Thursday, 17 May 2007

The Craptiva

Thanks to the backend of the Disco being a bit bent from a bingle, we have had a hire car for the last two weeks. The insurance company issued us with something 'similar' to the Disco, and it ended up being nothing like it.

A Craptiva might be roughly the same size, and give you a higher than usual driving position, but it is not a Disco.

On the good side, it has a pile of room inside - except for headroom when I am getting in and out. It has a wickedly sloped windscreen, probably copied from the design of the X5, and I found that I bashed my head on the A pillar everytime I got in and out. It hurt.

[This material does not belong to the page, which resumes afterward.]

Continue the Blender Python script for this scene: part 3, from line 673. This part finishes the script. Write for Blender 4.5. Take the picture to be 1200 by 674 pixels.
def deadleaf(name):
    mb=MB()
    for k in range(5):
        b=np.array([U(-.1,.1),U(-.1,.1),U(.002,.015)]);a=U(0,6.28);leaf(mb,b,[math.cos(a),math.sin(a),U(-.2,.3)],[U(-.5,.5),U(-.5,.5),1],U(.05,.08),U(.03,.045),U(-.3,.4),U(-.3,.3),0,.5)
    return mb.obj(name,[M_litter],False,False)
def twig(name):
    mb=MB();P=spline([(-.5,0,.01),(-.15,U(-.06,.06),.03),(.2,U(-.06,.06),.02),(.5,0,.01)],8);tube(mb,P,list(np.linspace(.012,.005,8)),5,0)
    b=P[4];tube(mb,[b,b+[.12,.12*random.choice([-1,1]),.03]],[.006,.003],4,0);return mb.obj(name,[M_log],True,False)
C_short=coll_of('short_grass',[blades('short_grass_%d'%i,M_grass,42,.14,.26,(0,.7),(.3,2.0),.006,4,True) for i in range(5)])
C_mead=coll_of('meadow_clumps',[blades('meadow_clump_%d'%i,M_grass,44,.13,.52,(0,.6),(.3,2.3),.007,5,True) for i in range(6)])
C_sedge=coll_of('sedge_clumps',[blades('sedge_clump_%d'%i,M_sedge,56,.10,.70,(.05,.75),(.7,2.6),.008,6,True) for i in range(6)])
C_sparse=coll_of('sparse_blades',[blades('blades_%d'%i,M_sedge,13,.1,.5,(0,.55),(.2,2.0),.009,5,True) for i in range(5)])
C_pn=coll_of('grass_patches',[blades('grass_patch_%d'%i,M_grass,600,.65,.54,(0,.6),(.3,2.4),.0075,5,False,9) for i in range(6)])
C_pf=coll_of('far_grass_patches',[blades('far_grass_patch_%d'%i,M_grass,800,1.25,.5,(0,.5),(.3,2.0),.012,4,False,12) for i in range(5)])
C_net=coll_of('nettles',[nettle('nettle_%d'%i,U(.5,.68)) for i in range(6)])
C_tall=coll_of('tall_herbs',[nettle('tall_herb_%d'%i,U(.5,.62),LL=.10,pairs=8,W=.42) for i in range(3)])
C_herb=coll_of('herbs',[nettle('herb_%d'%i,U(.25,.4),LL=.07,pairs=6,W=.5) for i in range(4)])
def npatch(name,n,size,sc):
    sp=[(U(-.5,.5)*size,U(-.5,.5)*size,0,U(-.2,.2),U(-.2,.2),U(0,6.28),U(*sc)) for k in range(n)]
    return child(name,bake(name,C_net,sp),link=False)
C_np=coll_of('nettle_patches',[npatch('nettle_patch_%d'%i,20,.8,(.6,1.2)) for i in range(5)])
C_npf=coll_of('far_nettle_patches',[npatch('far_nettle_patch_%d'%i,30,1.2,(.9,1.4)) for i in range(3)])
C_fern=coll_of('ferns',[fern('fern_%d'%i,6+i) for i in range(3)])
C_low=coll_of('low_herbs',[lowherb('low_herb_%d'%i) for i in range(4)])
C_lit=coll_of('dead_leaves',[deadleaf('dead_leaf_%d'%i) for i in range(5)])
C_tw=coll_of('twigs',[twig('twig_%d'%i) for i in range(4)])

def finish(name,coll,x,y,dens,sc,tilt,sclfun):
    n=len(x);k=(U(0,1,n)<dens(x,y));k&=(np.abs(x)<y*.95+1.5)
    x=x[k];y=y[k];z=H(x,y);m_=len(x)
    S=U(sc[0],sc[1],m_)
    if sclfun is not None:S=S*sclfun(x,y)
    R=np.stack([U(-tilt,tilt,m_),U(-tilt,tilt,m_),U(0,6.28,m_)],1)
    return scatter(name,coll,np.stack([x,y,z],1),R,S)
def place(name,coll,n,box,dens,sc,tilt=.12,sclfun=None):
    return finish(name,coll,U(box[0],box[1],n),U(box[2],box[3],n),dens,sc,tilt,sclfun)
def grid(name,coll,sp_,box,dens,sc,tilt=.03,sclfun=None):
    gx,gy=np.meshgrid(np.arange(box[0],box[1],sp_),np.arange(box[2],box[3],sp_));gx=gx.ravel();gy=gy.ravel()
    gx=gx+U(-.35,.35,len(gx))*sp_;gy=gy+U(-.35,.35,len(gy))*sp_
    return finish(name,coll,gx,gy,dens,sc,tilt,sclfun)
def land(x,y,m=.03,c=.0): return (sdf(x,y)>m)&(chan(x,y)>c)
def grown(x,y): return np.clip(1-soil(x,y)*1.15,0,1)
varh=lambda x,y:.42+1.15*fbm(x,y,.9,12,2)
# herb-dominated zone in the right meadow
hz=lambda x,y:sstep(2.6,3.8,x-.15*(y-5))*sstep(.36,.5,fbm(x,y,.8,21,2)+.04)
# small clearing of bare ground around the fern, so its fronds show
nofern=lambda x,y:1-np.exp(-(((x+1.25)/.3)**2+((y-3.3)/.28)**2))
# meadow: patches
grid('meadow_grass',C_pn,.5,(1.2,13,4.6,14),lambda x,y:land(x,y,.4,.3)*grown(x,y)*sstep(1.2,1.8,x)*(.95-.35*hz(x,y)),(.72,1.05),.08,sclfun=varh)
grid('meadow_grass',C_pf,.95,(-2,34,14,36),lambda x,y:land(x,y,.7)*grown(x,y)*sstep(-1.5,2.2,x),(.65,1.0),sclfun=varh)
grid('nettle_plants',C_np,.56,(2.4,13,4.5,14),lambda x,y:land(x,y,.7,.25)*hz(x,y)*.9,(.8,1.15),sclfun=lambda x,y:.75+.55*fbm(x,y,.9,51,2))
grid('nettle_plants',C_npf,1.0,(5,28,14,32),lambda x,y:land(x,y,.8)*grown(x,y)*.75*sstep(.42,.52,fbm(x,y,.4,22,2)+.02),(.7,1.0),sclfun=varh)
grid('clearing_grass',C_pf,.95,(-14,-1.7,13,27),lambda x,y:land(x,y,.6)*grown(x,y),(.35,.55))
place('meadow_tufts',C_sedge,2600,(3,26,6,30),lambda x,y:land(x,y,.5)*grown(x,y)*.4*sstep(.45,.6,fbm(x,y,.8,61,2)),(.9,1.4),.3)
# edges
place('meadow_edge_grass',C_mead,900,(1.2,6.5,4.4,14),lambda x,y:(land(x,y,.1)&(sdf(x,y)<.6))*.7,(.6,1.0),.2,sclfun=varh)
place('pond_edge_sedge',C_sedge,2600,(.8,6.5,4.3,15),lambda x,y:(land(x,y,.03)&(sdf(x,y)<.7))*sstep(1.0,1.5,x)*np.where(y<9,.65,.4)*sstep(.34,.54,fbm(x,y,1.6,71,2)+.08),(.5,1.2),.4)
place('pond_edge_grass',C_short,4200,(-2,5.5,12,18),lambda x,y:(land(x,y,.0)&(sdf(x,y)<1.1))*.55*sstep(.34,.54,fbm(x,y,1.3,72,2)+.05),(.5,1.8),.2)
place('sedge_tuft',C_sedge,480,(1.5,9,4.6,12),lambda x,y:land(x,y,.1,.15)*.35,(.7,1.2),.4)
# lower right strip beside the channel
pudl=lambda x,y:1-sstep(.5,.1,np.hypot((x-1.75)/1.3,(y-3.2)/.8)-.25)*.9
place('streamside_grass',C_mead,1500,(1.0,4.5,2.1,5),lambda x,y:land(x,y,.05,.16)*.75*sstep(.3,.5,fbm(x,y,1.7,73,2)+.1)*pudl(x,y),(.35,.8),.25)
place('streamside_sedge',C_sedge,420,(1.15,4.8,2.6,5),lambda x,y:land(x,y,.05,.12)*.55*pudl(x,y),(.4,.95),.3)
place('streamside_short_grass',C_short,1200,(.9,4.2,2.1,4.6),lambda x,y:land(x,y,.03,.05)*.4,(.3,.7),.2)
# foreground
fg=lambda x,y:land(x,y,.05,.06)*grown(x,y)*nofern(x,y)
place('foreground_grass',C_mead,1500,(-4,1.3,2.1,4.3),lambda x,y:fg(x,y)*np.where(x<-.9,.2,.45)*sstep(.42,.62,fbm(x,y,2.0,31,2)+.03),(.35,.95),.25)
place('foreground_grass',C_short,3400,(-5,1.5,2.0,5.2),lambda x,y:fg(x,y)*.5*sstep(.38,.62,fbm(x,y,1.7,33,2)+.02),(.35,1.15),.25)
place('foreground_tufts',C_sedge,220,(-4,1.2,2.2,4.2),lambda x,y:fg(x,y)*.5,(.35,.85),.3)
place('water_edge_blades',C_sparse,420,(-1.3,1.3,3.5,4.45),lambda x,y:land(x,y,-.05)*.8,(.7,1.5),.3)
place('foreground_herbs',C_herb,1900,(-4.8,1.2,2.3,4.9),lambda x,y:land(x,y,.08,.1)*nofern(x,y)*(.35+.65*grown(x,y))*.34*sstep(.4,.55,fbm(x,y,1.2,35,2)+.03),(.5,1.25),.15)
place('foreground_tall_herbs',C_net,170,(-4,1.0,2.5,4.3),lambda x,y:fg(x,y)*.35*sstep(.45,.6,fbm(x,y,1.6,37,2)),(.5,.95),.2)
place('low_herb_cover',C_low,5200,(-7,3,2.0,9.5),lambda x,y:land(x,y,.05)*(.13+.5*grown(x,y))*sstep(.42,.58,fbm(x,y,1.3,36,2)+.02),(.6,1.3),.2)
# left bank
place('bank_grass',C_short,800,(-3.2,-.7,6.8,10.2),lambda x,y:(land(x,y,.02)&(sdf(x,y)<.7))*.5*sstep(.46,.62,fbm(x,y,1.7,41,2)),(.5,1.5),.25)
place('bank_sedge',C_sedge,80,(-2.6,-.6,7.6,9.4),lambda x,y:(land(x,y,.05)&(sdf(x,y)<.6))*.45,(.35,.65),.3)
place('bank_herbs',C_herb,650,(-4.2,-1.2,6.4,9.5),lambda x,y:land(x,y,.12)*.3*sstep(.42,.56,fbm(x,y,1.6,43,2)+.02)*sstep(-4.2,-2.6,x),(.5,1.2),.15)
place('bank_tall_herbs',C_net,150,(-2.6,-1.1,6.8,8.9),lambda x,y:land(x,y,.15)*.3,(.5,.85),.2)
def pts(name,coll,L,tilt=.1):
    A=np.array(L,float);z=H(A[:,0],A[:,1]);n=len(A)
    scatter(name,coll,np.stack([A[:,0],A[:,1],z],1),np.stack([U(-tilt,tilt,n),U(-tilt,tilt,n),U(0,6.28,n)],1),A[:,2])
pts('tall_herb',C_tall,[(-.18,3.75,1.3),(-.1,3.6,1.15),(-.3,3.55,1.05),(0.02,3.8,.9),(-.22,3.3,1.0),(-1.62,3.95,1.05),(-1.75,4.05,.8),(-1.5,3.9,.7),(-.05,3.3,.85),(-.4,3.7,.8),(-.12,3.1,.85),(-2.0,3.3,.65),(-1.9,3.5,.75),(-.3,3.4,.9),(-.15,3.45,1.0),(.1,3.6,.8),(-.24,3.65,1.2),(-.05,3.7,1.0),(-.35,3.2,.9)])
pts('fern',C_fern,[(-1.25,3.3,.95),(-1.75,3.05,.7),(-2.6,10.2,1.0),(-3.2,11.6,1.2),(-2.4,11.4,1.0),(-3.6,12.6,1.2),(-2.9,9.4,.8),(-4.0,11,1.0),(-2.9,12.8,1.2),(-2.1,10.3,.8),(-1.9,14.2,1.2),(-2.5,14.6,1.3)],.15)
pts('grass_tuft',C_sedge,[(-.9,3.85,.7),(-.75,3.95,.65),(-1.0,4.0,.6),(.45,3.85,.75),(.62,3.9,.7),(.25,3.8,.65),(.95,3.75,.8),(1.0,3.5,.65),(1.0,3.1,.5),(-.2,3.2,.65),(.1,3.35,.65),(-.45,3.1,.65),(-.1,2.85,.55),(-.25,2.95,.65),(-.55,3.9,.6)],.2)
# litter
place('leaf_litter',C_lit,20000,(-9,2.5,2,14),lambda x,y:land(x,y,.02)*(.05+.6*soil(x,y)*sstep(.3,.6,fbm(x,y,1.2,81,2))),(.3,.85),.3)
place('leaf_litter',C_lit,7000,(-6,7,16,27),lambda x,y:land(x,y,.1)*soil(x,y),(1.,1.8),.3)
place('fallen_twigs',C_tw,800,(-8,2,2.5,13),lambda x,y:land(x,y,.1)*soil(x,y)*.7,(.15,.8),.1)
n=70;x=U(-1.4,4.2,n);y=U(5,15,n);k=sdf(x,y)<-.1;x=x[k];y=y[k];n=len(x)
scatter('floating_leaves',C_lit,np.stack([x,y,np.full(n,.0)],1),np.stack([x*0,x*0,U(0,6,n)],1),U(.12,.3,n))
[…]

The back seats have acres of leg room. When you look at a car like this and a Commodore or a Falcon, it really is chalk and cheese as far as legroom in the back goes. The ads tell you that these things can seat 7, but that would be two adults and 5 midgets. Or three very skinny people in the backseat. Three rowers or three wrestlers would not fit across the back seat.

The boot had stacks of room as well, and the car had more pockets than a magicians waistcoat. If anything, it had too many places to stick stuff, like cans of drink, and not enough places to stick important things, like elbows. When I am driving, I like to rest one elbow on the window shelf and the other on the console thingy between the front seats in the Disco. Both are at the perfect height, and the window shelf is flat and broad enough for an elbow like mine.

The Captiva has a black hole between the seats which is supposed to take two cans of drink, but it is deep enough to take a small keg of beer. I kept on falling sideways as my elbow was sucked into that black hole. I tried leaning the other way, but the window shelf is narrow and slopes downwards. You'd need superglue to keep your elbow on the shelf. I was reduced to hanging onto the Jesus strap when in the passenger seat thanks to the lack of elbow facilities.

The motor has no shortage of get up and go, but that meant that it went through about 50% more fuel in two weeks than we are used to, and we really didn't go anywhere during that time except to school and back twice a day. It is about as fuel efficient as a T-34.

I am also used to the sedate way the Disco takes off. It's like driving the Titanic - when you want to leave the quay, the captain says "forward half" to the first officer, he repeats the order to someone near the helmsman, that guy moves the telegraph lever to half forward, that signal is repeated in the boiler room where an engineer tells the stokers to start shovelling in the coal.

About five minutes later, there is a rumble, a puff of black smoke and the screw starts to turn. Advancing in the Disco is like finding a cure for AIDS. It's a long wait.

The Craptiva on the other hand had a throttle that was as sensitive as a hooker after a night with a football team. Touch it lightly, and it was about 3 seconds to an expensive speeding ticket. That is one aspect that I hate about modern cars - the marketers all think that performance is the key attribute that buyers are looking for, so they put racey engines with featherweight throttles into Mack trucks. What I want is comfort, with a bit of performance if I ram the pedal to the floor. When you're stuck in a 10 mile tailback with the traffic advancing in fits and starts, the last thing you want is a power pedal that threatens to hurl your front bumper into the tailshaft of the car in front, and brakes that will lead to early onset whiplash during a short drive to the shops.

I didn't take it out on the open road, but I wasn't tempted after crashing it through a few of the local pot holes. By the time I extracted my hips from the base of my skull, I was of the opinion that I didn't want to be bashing it over the corrugations of the Pacific Highway at 110 any time soon.

The Disco came back today. Minus a few feet of exhaust, which is being put back on tomorrow, and with some extra masking tape that wasn't there when I dropped it off. One phone call later, I found out that the tape was holding the back window in whilst the glue dried.